** start of Information supplied **

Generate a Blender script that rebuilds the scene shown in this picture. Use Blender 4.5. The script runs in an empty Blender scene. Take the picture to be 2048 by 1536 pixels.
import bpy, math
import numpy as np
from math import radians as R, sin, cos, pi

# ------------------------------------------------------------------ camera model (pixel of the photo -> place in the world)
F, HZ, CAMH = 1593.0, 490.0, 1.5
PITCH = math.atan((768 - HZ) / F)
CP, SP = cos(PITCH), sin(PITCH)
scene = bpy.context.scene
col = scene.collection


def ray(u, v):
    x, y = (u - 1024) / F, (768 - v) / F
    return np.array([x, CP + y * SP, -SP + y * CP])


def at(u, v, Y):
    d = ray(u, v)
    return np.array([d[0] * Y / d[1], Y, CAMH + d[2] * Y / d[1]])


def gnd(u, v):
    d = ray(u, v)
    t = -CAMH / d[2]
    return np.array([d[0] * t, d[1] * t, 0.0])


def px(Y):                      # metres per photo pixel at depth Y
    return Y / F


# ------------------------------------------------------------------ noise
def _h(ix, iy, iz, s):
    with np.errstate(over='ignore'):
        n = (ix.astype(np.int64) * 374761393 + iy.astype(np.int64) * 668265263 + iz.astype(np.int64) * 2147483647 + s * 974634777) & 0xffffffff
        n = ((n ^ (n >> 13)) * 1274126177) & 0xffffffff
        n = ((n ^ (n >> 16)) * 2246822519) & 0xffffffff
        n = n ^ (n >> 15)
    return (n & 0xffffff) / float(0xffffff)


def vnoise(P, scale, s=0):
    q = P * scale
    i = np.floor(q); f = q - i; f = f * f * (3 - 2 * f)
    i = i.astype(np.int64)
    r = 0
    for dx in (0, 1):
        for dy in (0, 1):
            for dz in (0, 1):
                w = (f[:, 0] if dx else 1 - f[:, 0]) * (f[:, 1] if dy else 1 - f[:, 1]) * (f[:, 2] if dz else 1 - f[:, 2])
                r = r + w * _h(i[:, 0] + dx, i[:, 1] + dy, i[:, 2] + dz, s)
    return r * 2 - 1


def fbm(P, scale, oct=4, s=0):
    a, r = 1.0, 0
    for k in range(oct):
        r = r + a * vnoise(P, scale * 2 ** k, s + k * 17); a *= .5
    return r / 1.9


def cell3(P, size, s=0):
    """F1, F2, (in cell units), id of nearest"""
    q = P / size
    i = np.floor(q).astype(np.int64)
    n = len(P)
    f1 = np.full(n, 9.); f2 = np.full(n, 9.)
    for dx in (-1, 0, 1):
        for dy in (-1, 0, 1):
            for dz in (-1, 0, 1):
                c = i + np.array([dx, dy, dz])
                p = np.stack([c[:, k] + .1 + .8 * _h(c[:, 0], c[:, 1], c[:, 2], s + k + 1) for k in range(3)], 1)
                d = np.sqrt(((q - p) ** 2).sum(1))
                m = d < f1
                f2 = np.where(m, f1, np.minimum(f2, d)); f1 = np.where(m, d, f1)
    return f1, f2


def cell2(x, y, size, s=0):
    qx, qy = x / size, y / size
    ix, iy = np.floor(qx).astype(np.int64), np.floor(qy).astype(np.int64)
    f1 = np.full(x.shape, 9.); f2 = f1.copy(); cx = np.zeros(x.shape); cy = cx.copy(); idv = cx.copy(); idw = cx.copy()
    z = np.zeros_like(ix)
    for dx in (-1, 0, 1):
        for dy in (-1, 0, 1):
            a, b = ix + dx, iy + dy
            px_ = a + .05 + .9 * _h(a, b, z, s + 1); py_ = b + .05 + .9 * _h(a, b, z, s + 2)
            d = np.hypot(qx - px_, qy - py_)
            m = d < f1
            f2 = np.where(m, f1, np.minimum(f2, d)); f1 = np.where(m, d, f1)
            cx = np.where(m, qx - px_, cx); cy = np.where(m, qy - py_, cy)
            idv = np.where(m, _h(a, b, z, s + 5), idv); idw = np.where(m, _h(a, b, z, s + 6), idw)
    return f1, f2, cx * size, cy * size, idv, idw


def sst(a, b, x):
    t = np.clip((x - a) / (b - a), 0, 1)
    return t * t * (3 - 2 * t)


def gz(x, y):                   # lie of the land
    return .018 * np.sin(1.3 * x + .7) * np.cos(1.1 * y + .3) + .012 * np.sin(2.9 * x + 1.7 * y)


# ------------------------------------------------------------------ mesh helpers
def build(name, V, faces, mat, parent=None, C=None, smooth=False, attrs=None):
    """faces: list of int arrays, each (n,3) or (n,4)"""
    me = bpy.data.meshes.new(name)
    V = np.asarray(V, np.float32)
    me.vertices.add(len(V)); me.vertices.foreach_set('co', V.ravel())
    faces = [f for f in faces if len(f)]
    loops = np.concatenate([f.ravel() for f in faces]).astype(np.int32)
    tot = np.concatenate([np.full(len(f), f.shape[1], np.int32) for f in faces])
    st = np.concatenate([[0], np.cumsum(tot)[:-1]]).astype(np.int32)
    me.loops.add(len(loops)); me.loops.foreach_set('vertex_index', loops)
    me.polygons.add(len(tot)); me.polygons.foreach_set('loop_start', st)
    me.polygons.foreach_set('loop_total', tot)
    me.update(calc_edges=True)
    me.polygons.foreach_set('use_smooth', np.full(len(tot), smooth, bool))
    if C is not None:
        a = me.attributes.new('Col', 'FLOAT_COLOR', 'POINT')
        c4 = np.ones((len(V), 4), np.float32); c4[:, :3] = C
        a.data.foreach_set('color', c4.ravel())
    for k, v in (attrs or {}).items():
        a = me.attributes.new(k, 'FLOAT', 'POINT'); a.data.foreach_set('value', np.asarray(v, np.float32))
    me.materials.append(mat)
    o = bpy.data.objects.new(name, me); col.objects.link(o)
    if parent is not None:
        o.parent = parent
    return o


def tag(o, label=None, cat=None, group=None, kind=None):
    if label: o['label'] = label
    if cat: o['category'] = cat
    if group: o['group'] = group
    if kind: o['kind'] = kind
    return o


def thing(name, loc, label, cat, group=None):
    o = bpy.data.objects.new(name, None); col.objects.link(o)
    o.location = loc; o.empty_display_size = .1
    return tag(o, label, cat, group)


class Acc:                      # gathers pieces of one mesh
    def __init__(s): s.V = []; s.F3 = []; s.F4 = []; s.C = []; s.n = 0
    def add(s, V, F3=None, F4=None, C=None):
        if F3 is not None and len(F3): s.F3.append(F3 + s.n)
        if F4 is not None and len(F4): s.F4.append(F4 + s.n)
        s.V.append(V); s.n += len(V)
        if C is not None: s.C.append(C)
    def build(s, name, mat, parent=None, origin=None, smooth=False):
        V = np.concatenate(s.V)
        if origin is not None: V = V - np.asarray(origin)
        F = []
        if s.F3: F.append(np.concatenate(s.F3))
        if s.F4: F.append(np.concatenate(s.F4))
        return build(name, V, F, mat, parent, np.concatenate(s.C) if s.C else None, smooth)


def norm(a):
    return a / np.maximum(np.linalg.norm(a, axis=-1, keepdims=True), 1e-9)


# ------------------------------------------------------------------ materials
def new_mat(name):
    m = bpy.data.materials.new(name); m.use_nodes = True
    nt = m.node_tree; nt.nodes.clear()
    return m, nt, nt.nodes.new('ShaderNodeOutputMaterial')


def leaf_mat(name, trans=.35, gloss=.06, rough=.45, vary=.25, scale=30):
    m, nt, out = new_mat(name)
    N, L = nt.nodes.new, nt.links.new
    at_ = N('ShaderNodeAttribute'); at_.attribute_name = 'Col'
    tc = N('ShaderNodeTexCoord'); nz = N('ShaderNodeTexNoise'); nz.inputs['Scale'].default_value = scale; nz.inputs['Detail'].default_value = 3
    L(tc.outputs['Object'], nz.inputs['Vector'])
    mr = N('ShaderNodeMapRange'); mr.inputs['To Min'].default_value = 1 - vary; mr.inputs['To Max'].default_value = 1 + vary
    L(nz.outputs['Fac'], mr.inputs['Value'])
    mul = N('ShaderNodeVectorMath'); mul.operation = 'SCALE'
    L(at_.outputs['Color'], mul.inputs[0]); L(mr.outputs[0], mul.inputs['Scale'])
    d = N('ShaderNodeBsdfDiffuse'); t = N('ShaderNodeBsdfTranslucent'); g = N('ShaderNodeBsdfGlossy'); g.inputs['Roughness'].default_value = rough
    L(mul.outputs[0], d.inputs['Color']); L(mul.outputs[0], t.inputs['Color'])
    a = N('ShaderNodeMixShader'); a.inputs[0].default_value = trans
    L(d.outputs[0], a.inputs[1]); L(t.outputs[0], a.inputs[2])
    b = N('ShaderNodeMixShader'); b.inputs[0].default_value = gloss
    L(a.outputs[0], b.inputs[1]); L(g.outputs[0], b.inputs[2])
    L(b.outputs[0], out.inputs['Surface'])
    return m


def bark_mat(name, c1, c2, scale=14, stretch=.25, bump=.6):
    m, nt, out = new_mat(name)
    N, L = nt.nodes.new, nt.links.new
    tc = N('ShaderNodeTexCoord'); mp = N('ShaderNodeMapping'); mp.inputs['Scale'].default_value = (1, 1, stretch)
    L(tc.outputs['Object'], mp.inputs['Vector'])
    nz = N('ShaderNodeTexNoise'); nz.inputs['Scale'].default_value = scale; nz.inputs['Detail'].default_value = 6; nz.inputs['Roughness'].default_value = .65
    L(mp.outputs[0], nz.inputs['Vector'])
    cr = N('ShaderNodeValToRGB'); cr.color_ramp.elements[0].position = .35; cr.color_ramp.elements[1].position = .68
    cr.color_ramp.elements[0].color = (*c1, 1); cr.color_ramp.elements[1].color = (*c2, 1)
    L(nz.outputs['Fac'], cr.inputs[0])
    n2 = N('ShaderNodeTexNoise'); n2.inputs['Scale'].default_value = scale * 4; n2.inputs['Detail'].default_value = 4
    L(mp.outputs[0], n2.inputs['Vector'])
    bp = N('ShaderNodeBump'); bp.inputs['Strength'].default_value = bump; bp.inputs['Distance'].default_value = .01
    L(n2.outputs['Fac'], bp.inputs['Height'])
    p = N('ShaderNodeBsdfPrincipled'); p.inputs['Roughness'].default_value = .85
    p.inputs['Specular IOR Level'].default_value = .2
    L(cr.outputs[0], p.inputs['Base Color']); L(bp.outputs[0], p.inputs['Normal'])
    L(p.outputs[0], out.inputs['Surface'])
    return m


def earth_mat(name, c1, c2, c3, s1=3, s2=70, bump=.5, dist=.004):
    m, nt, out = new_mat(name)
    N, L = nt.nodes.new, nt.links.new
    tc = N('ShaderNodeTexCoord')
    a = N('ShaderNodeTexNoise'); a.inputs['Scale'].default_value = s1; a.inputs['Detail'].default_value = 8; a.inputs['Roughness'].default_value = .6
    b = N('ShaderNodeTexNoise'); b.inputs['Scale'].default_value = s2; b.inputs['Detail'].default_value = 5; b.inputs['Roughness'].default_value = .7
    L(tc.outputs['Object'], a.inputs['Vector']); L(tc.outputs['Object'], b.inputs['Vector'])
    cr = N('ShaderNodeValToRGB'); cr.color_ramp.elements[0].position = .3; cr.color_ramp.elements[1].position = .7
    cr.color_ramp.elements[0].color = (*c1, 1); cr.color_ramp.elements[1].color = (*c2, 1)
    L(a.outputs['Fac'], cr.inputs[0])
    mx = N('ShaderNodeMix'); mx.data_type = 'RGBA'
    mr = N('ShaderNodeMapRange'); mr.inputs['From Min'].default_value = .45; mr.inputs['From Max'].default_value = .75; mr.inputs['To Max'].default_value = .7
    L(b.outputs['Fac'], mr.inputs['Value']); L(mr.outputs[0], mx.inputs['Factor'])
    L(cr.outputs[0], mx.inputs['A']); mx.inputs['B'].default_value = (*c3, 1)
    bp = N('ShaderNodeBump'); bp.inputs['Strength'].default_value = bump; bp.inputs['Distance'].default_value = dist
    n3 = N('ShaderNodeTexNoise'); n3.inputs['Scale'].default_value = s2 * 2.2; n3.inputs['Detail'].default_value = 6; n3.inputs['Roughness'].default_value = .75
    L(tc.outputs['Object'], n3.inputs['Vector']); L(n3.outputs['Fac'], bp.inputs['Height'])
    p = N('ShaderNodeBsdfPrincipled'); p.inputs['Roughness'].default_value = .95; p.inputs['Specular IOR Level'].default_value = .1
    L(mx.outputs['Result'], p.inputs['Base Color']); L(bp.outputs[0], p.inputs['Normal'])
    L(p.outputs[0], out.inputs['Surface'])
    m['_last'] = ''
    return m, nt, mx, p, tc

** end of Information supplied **

> **Written request**: Begin with the first line of the listing and copy exactly through the line that contains "from math import radians as R, sin, cos, pi", please, keeping both ends and leaving out everything after.

> **Exercise output**:
Generate a Blender script that rebuilds the scene shown in this picture. Use Blender 4.5. The script runs in an empty Blender scene. Take the picture to be 2048 by 1536 pixels.
import bpy, math
import numpy as np
from math import radians as R, sin, cos, pi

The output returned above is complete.